I talked to a MSW in family counseling years ago. His view was that, especially with ex-soldiers, and guys with tough physical jobs, or a history of them, there’s a problem. His examples included the idea that the guy’s comfort zone for temperature runs from 65-80 on account of what he’s used to. So when Mama and the kids are arguing over whether 71 or 72 is better, he has no dog in that fight. Says nothing. He’ll be comfortable regardless. Nobody in the family hears him say anything about what he wants. He’s getting it without asking for it, or demanding it. There are other examples–he’ll eat anything so he doesn’t require this or that, or forbid that or this–so nobody hears him ask or demand anything for himself at dinner.
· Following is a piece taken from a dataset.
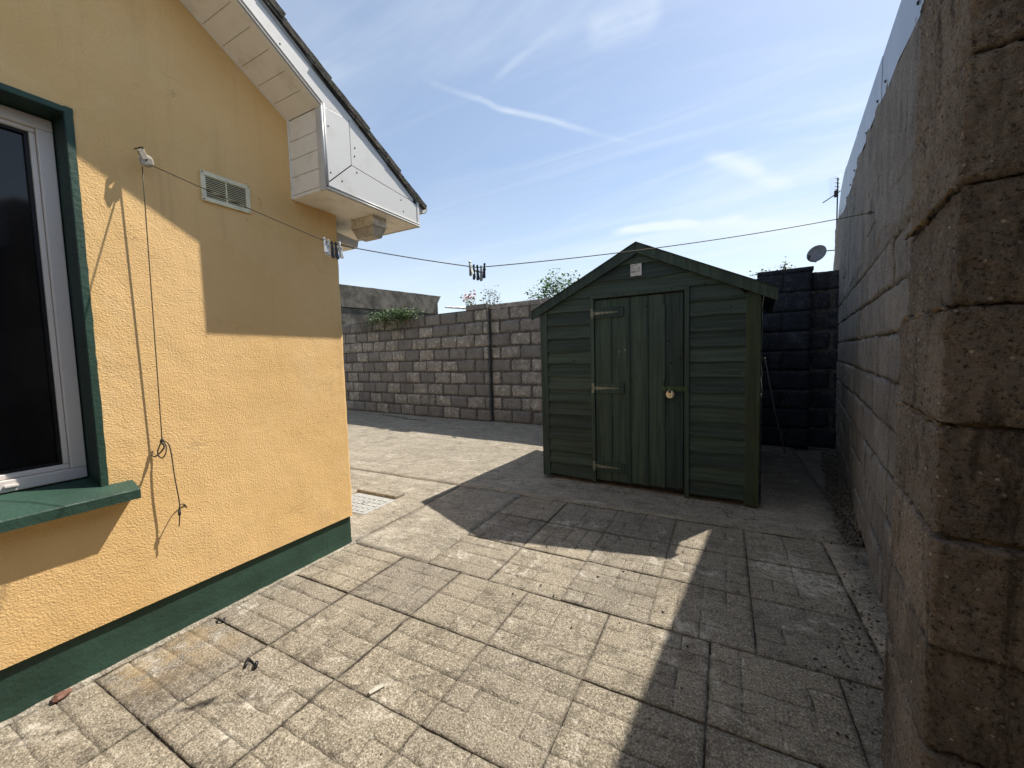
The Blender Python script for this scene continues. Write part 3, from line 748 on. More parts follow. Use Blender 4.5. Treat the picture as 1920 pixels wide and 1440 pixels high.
m.box(HX0+.02, XW-.0045, HY-.2, HY-.0125, -.02, .199); m.box(HX0+.02, XW-.2, HY0+.02, HY-.21, -.02, .198)
m.build('plinth', 'green_paint', hs, smooth=False)
m = MB(); NF = 150
for i in range(NF+1):
    y = HY0+(HY+.01-HY0)*i/NF; w_ = .016+.012*fbm(Vector((y*9, 2, 0)), 4); h_ = .010+.006*fbm(Vector((y*13, 6, 0)), 3)
    m.v += [Vector((XW-.01, y, -.01)), Vector((XW-.01, y, h_)), Vector((XW+.004+w_*.3, y, h_*.8)), Vector((XW+.004+w_, y, .001)), Vector((XW+.004+w_, y, -.01))]
for i in range(NF):
    for k in range(5): m.f.append((i*5+k, i*5+(k+1) % 5, (i+1)*5+(k+1) % 5, (i+1)*5+k)); m.fm.append(0)
m.build('mortar_fillet', 'concrete', hs, smooth=True)
# window
win = MB(); RDp = .105   # reveal depth
def fr(m, y0, y1, z0, z1, w, x0, x1, wb=None):
    wb = w if wb is None else wb
    m.box(x0, x1, y0, y1, z0, z0+wb); m.box(x0, x1, y0, y1, z1-w, z1)
    m.box(x0, x1, y0, y0+w, z0+wb+.0005, z1-w-.0005); m.box(x0, x1, y1-w, y1, z0+wb+.0005, z1-w-.0005)
winp = MB(); fr(winp, wy0+.004, wy1-.006, wz0+.035, wz1-.006, .045, WX-.185, WX-RDp-.004, .045)
window = winp.build('window', 'frame', hs, bevel=.004)
m = MB(); fr(m, wy0+.05, wy1-.052, wz0+.081, wz1-.052, .016, WX-.175, WX-RDp-.016, .02); m.build('sash', 'frame', window, bevel=.005)
m = MB(); fr(m, wy0+.0665, wy1-.0685, wz0+.102, wz1-.0685, .011, WX-.165, WX-RDp-.026, .011); m.build('gasket', 'gasket', window)
m = MB(); m.box(WX-.150, WX-.144, wy0+.075, wy1-.075, wz0+.11, wz1-.075); m.build('pane', 'glass', window)
m = MB(); m.box(WX-RDp-.0035, WX-RDp+.004, .395, .43, wz0+.052, wz0+.062); m.build('drain_cap', 'frame', window, bevel=.002)
m = MB(); m.box(WX-1.6, WX-.30, wy0-.3, wy1+.3, wz0-.1, wz0-.08); m.box(WX-1.62, WX-1.6, wy0-.3, wy1+.3, .3, 2.4); m.build('room', 'gasket', hs)
# green painted surround: flat band on the face and the returns into the opening
m = MB(); NW = 44
def band_side(ya, yb):
    for j in range(NW+1):
        z = wz0-.0+(wz1+.022-wz0)*j/NW; e = .0022*fbm(Vector((ya*9, z*17, 0)), 3)
        m.v += [Vector((WX+.0015, yb+e, z)), Vector((WX+.006, yb+e-.002*(1 if yb > ya else -1), z)), Vector((WX+.006, ya, z)), Vector((WX+.0015, ya, z))]
b = 0
def strip(n_):
    global b
    for j in range(n_):
        for i in range(3): m.f.append((b+j*4+i, b+j*4+i+1, b+(j+1)*4+i+1, b+(j+1)*4+i)); m.fm.append(0)
    b = len(m.v)
band_side(wy1, wy1+.024); strip(NW)
band_side(wy0, wy0-.024); strip(NW)
for j in range(NW+1):
    y = wy0-.024+(wy1-wy0+.048)*j/NW; e = .0022*fbm(Vector((3, y*17, 0)), 3)
    m.v += [Vector((WX+.0015, y, wz1+.022+e)), Vector((WX+.0063, y, wz1+.02+e)), Vector((WX+.0063, y, wz1-.001)), Vector((WX+.0015, y, wz1-.001))]
strip(NW)
m.build('surround', 'green_paint', window)
m = MB()
m.box(WX-.19, WX+.005, wy1-.0025, wy1+.001, wz0+.002, wz1-.003); m.box(WX-.19, WX+.005, wy0-.001, wy0+.0025, wz0+.002, wz1-.003)
m.box(WX-.19, WX+.005, wy0+.003, wy1-.003, wz1-.0025, wz1+.001); m.build('reveal', 'green_shaded_reveal', window)
m = MB(); SX = WX+.075
for j in range(61):
    y = -.74+(.719+.74)*j/60; e = .0018*fbm(Vector((y*11, 0, 0)), 3)
    m.v += [Vector((WX-.11, y, wz0+.030)), Vector((WX+.005, y, wz0+.004+e)), Vector((SX-.003, y, wz0-.022+e)), Vector((SX+e, y, wz0-.027+e)), Vector((SX+e-.001, y, wz0-.064)), Vector((WX-.01, y, wz0-.064))]
for j in range(60):
    for i in range(6): m.f.append((j*6+i, j*6+(i+1) % 6, (j+1)*6+(i+1) % 6, (j+1)*6+i)); m.fm.append(0)
m.f += [tuple(range(6)), tuple(360+i for i in range(6))]; m.fm += [0, 0]
m.build('sill', 'green_paint', window)

# --- eaves
OX = -1.955                          # outer plane of the barge board
BY, EY = 1.540, 2.305                # box corner and eave end
SL = .60
sz = lambda y: 2.645+SL*(BY-y)      # sloping soffit line
# sloping soffit boards (run square to the verge)
d_ = Vector((0, -1, SL)).normalized(); nrm_ = Vector((0, SL, 1)).normalized()
wid = .0965; k = 0; p = Vector((0, BY, sz(BY)))
while k < 48:
    m = MB(); q = p+d_*(k*wid)
    m.obox((WX+.002, q.y, q.z), (OX-.035-WX, 0, 0), d_*(wid-.0014), nrm_*.008); 
    m.obox((WX+.002, q.y, q.z-.0)+(0,) if False else (WX+.002, q.y, q.z), (OX-.035-WX, 0, 0), d_*.001, nrm_*.0081)
    m.build('soffit_board', 'soffit', hs); k += 1
m = MB(); m.obox((WX, BY, sz(BY)+.010), (OX-WX-.02, 0, 0), d_*4.6, nrm_*.004); m.build('soffit_backing', 'vent_dark', hs)
m = MB(); m.obox((OX-.0345, BY, sz(BY)-.003), (.0335, 0, 0), d_*4.6, nrm_*.012); m.build('soffit_trim', 'soffit', hs, bevel=.002)
m = MB(); m.obox((WX+.001, BY+.001, sz(BY)-.005), (.012, 0, 0), d_*4.6, nrm_*.006)
m.box(WX+.001, WX+.012, BY-.006, BY+.002, 2.206, sz(BY)); m.build('wall_trim', 'soffit', hs)
# vertical inner face of the box: horizontal boards
zl = [2.205, 2.225, 2.325, 2.425, 2.525, 2.643]
m = MB(); m.box(WX+.002, OX-.02, BY+.010, BY+.014, 2.21, 2.64); m.build('box_backing', 'gasket', hs)
for za, zb in zip(zl, zl[1:]):
    m = MB(); m.box(WX+.013, OX-.040, BY, BY+.009, za+.0018, zb-.0018); m.build('box_board', 'soffit', hs, bevel=.0015)
m = MB(); m.box(OX-.0395, OX+.002, BY-.003, BY+.012, 2.203, 2.66); m.build('box_corner_trim', 'white_pvc', hs, bevel=.002)
# horizontal soffit (boards run along y)
x = OX-.004
m = MB(); m.box(HX0, OX-.01, BY+.01, 2.30, 2.216, 2.220); m.build('soffit_backing', 'vent_dark', hs)
i = 0
while x > -6:
    w_ = .098; y0_ = BY+.002 if x > WX+.02 else HY-.001
    m = MB(); m.box(x-w_+.0014, x, y0_, 2.298, 2.205, 2.213); m.build('soffit_board', 'soffit', hs); x -= w_; i += 1
m = MB(); m.box(HX0, -6.01, HY, 2.298, 2.205, 2.213); m.build('soffit_panel', 'soffit', hs)
# gable-facing panels of the box end, set in one plane with narrow seams
def pan(poly, name='end_panel', x=OX, t=.008, mat='white_pvc', bv=.0012):
    m = MB(); m.prism([(x, y, z) for y, z in poly], (-t, 0, 0)); return m.build(name, mat, hs, bevel=bv)
bt = lambda y: 2.715+.075-.60*(y-BY) - .0   # top line of panels under the verge
tl = lambda y: 2.364-.585*(y-2.303)            # line from eave tip upwards
pan([(1.550, 2.238), (1.730, 2.408), (1.730, 2.664), (1.550, 2.652)])
pan([(1.556, 2.235), (2.296, 2.222), (2.296, 2.352), (2.268, 2.362), (1.7345, 2.404)], x=OX-.0003)
pan([(1.7345, 2.4085), (2.262, 2.3665), (2.262, tl(2.262)-.004), (1.7345, tl(1.7345)-.003)], x=OX-.0006)
m = MB(); m.prism([(OX-.009, y, z) for y, z in [(1.545, 2.21), (2.296, 2.21), (2.296, tl(2.296)), (1.80, tl(1.80)-.01), (1.545, 2.66)]], (-.003, 0, 0)); m.build('box_backing', 'gasket', hs)
# moulded edge: two ridges along barge bottom, down the corner, along the box bottom
def ridge(p, q, r=.0055, x=OX+.002, mat='white_pvc'):
    m = MB(); m.tube([(x, *p), (x, *q)], r, 8); return m.build('moulding', mat, hs, smooth=True)
bb = lambda y: 2.648-.60*(y-BY)
yq = -1.0
for k_, o_ in enumerate((.004, .020)):
    ridge((yq, bb(yq)+o_), (BY+o_*.6, bb(BY)+o_), .006)
    ridge((BY+o_*.9+.002, bb(BY)+o_), (BY+o_*.9+.002, 2.212+o_), .006)
    ridge((BY+o_, 2.210+o_), (2.318, 2.206+o_*.9), .006)
# barge board
m = MB(); m.prism([(OX, yq, bb(yq)), (OX, BY+.004, 2.655), (OX, 1.80, 2.6675), (OX, 1.80, tl(1.80)), (OX, yq, tl(yq))], (-.02, 0, 0)); m.build('barge_board', 'white_pvc', hs)
m = MB(); m.prism([(OX-.002, ridge_y-2, bb(ridge_y)-1.2)] if False else [(OX, yq-.002, bb(yq)), (OX, yq-.002, tl(yq)), (OX, ridge_y, tl(ridge_y)), (OX, ridge_y, bb(ridge_y))], (-.02, 0, 0)); m.build('barge_board', 'white_pvc', hs)
# verge strip between barge and tiles, silver edge
m = MB(); m.prism([(OX-.001, ridge_y, tl(ridge_y)), (OX-.001, 2.31, tl(2.31)), (OX-.001, 2.31, tl(2.31)+.022), (OX-.001, ridge_y, tl(ridge_y)+.022)], (-.03, 0, 0)); m.build('verge_strip', 'slate', hs)
m = MB(); m.tube([(OX+.004, ridge_y, tl(ridge_y)+.020), (OX+.004, 2.325, tl(2.325)+.020)], .0045, 6); m.build('verge_bead', 'galvanised', hs)
for (yy, z_) in ((1.585, 2.31), (1.585, 2.56), (1.76, 2.47), (1.765, 2.52), (1.77, 2.38), (1.66, 2.29), (2.14, 2.34), (2.16, 2.27), (1.33, 2.83), (1.02, 3.02), (.5, 3.33)):
    m = MB(); lathe(m, (OX, yy, z_), (1, 0, 0), [(.0045, 0), (.004, .0018)], 8); m.build('nail_head', 'dark_metal', hs)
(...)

Add in the desire to be a good husband and father and let the rest of the family have their way as much as possible and he doesn’t demand much of anything from them for his own sake. Nobody says “we have to wait to go on vacation because Daddy has a golf tournament”. It would be absurd.
My MSW friend says that way lies total lack of respect for Dad. He said he sometimes thought of suggesting Dad make up something he could demand, just so the family could get used to the idea that Dad was a person or something. He didn’t do it, either because that’s not ethical or the consequences of being found out would be bad, or most guys would find it stupid to have to do.
That’s the point. From the point of view of an ordinary guy, that is stupid, playing dominance over another full human being seems kind of icky. It demeans the other person. It even goes to possibly infantilize. If the SHTF, wouldn’t you want somebody who could operate without being told what to do? Who had the mental habit of taking care of business?

When I was dating, I had a lot more fun in a relationship with women who acted mature and not little-girly and requiring big, strong me to tell them what’s what. The latter was a shivering turn off.